The future married couple at the center of this tale initially meet as young college students playing in a community of homes built on pilings in the waters of Biscayne Bay, Florida. The collection of homes is known as Stiltsville. It’s a community that will not last, one of the many things revealed to the reader before he/she actually needs to know it. Susanna Daniel has the frustrating habit of setting a scene, the events involving the main characters, in current time before skipping forward to tell you what will happen later. For example, her female protagonist’s first impressions of Miami are that, “…the city (Miami) seemed large to me… though it would double in breadth and height and population during the time I lived there.”
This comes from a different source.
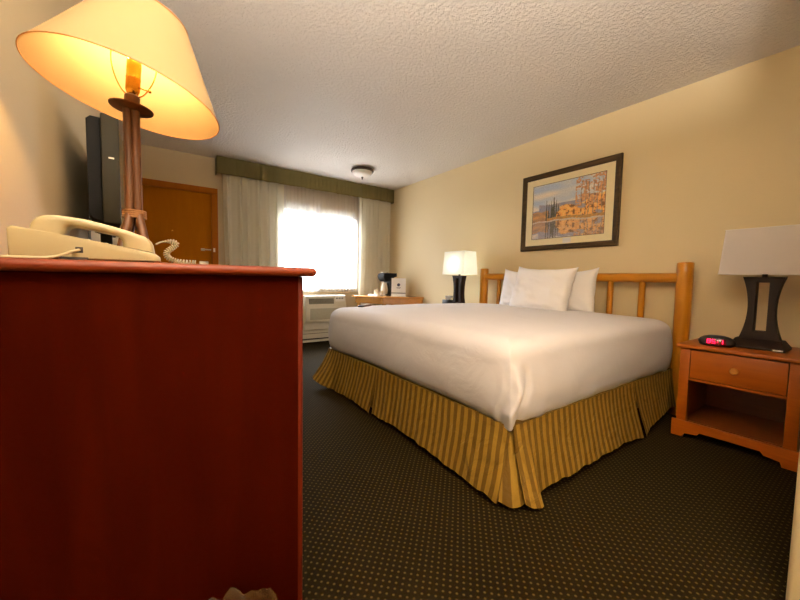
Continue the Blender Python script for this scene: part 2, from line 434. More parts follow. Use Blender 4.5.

This needless plot device is used far too many times. In one odd instance, the lead character is telling us about today before she jumps to “nearly a year later.” Contra, another time we suddenly shift from today to the events of the preceding day. Later on, we’re reading about what’s happening to the family one evening before we’re abruptly shifted back to the supposedly related events that occurred eight months earlier. All of this is far too clever to be interesting.
There’s also the problem of stilted language in Stiltsville. Early on our female lead tells us that, “…after meeting Dennis, I saw in my own future bright, unknowable, possibilities. I’m a bit ashamed to have been a person without much agency in life…” Agency? What reader knows a person who would use that word today… and in Miami? Her future husband Dennis, by the way, works for a successful law firm in Miami but seems to know little about law. In one scene, he worries that he’ll be arrested by the Coast Guard (and quite possibly disbarred) for buying a boat from a person who may not have had clear title to it. Any first year law student would tell him not to worry, but then this is fiction.
Stiltsville also includes some paths that lead nowhere. At one point Daniel includes a thinly disguised take-off on the Rodney King case, except that it’s set in Miami rather than Los Angeles. The reader is meant to get somewhat worked up about riots and the prospect of better communities being invaded before this side-story disappears. It has nothing to do with the main story, so why was it included?
In the latter part of the novel, Daniel does create some quotable statements such as, “The cement of a marriage never dries.” She also displays her cleverness in dropping a near tragedy into our laps before sidestepping it. And, finally, there’s the point at which someone is affected by a devastating illness. If Daniel had begun at this point she might have crafted a tight, compelling and fascinating debut. Instead, Stiltsville exposes us to a writer of some potential who failed to put much of it down on the written page this time around.